A left-wing group backed by billionaire Democratic mega-donor George Soros that falsely claims to fight disinformation paid nearly seven figures to individuals behind the discredited Steele dossier, a Clinton campaign-funded disinformation document, new documents show.
Public IRS tax filings reveal the group paid a total of $926,000 to firms connected to former British intelligence officer Christopher Steele, the author of the dossier, and Fusion GPS, the Democrat-backed consulting firm that sponsored the opposition research.
According to the newly released Democracy Integrity Project’s IRS 990 form for fiscal year 2020, the self-purported crusaders against disinformation paid $521,000 to Steele’s British firm, Walsingham Partners, and $405,000 to D.C.-based Fusion GPS as independent contractors.
The continued funding from the group led by Daniel Jones, a former intelligence staffer for California Democrat Sen. Dianne Feinstein, comes two years after a blockbuster report from the Department of Justice inspector general. That report documented flagrant abuses of surveillance rules by the FBI relying on the dossier that agents understood to be fabricated. Jones contracted the work of Steele and Fusion GPS to promote the Russian collusion hoax that dramatically undermined Trump’s presidency.

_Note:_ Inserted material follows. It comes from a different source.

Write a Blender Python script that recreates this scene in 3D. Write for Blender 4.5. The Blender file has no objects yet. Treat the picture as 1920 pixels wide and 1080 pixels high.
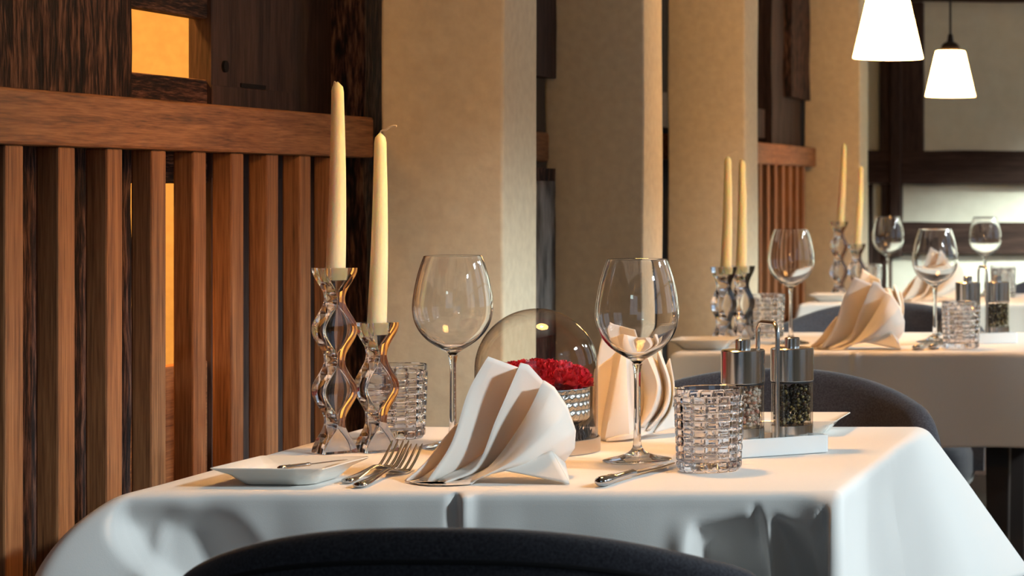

In 2017, the group paid more than $3.8 million to the two firms behind the conspiracy at its height, according to The Daily Caller, which was “more than three times what the DNC and the Clinton campaign paid Fusion GPS and Steele during the 2016 presidential campaign.” That same year, the same Democracy Integrity Project meddled in the Alabama special election Senate race using Russian disinformation techniques.
Those culpable in the years-long Russia collusion hoax are just now beginning to suffer legal consequences after avoiding them for years.
In early November, Steele’s primary sub-source, Igor Danchenko, became the third arrested over the course of an independent probe in the Justice Department conducted by U.S. Attorney John Durham. In October, Clinton campaign lawyer Michael Sussmann was indicted on false statements to the FBI made in September 2016.
At the beginning of the year, former FBI attorney Kevin Clinesmith was virtually let off the hook with one year probation and 400 hours of community service for falsifying documents to obtain spy warrants on the Trump campaign.